> [Stated task]: Please restate, exactly as written, the lines running from the beginning of the material through the line that has "WARM = (1.0, 0.86, 0.68)" in it.

>> Start Information supplied

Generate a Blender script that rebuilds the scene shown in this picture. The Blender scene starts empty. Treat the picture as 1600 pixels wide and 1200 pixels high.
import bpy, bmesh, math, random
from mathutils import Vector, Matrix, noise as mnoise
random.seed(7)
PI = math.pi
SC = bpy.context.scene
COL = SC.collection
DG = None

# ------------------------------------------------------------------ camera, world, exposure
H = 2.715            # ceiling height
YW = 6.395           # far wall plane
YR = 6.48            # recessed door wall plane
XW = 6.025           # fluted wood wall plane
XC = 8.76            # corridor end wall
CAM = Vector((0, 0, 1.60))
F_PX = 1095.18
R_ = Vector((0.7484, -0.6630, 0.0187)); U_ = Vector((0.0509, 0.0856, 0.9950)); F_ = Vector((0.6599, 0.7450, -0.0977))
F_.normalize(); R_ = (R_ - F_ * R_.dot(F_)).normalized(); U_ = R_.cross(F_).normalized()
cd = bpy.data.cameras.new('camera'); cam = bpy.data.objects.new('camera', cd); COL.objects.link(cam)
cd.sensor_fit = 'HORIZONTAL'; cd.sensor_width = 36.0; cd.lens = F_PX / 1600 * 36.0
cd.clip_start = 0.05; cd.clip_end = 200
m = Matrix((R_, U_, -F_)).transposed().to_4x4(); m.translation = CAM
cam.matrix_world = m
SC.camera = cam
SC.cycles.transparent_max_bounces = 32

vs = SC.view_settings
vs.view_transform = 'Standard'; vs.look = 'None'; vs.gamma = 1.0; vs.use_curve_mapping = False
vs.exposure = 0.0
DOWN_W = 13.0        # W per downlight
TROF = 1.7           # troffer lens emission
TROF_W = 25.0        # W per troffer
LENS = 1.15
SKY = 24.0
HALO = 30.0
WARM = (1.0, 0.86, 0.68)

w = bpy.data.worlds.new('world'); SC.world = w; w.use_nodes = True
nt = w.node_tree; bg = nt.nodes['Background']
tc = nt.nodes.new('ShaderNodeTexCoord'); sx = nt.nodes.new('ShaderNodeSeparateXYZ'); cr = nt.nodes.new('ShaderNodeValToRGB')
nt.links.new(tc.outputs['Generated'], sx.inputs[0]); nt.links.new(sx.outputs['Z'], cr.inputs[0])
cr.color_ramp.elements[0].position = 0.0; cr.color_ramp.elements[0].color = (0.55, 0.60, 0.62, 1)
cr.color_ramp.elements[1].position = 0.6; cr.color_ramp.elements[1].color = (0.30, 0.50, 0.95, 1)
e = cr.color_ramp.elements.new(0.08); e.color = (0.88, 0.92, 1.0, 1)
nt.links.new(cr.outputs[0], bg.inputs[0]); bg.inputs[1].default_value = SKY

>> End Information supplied

> [Exercise solution]:
Generate a Blender script that rebuilds the scene shown in this picture. The Blender scene starts empty. Treat the picture as 1600 pixels wide and 1200 pixels high.
import bpy, bmesh, math, random
from mathutils import Vector, Matrix, noise as mnoise
random.seed(7)
PI = math.pi
SC = bpy.context.scene
COL = SC.collection
DG = None

# ------------------------------------------------------------------ camera, world, exposure
H = 2.715            # ceiling height
YW = 6.395           # far wall plane
YR = 6.48            # recessed door wall plane
XW = 6.025           # fluted wood wall plane
XC = 8.76            # corridor end wall
CAM = Vector((0, 0, 1.60))
F_PX = 1095.18
R_ = Vector((0.7484, -0.6630, 0.0187)); U_ = Vector((0.0509, 0.0856, 0.9950)); F_ = Vector((0.6599, 0.7450, -0.0977))
F_.normalize(); R_ = (R_ - F_ * R_.dot(F_)).normalized(); U_ = R_.cross(F_).normalized()
cd = bpy.data.cameras.new('camera'); cam = bpy.data.objects.new('camera', cd); COL.objects.link(cam)
cd.sensor_fit = 'HORIZONTAL'; cd.sensor_width = 36.0; cd.lens = F_PX / 1600 * 36.0
cd.clip_start = 0.05; cd.clip_end = 200
m = Matrix((R_, U_, -F_)).transposed().to_4x4(); m.translation = CAM
cam.matrix_world = m
SC.camera = cam
SC.cycles.transparent_max_bounces = 32

vs = SC.view_settings
vs.view_transform = 'Standard'; vs.look = 'None'; vs.gamma = 1.0; vs.use_curve_mapping = False
vs.exposure = 0.0
DOWN_W = 13.0        # W per downlight
TROF = 1.7           # troffer lens emission
TROF_W = 25.0        # W per troffer
LENS = 1.15
SKY = 24.0
HALO = 30.0
WARM = (1.0, 0.86, 0.68)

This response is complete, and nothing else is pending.